Following an outstanding first season with the soccer squad, Lindahl improved his contributions during his second year. He led the team in 2018 with 12 goals and 4 assists, earning All-West Region honors from the United Soccer Coaches and Division 2 Conference Commissioners Association.

Lindahl’s accomplishments in the classroom earned him All-Academic honors from the California Collegiate Athletic Association.  

Lindahl focused on his studies and consistently looked for ways to challenge himself in his classes.

“Marketing or advertising is about being creative, so that was mostly what appealed to me,” he says.

Lindahl relies on his creativity to analyze how commercials utilize characters and their personalities to influence consumers. It’s a skill that helps him think about creating campaigns that have a greater likelihood of being received positively by their intended audience.

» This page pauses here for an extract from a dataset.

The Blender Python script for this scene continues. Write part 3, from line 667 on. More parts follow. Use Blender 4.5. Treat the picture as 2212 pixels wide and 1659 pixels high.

One campaign that reached him as a child was Tony the Tiger of Kellogg’s Frosted Flakes cereal.

“I loved tigers when I was little,” Lindahl recalls. “And so, I was like, ‘I see that tiger, that tiger likes Frosted Flakes, I want to try Frosted Flakes.’”

Lindahl says character building is crucial to a successful campaign and is the aspect that he finds most enjoyable about marketing.  

After he graduates in the spring, Lindahl plans to enter his field as a marketing or creative assistant and would ideally like to work in social media marketing. When he does, he’ll be bringing the same drive that made him successful on the soccer pitch and in the classroom.

“I’m pretty competitive, so I want to be really good at whatever I’m doing,” he says. “I always try to just apply myself in anything that I choose to do.”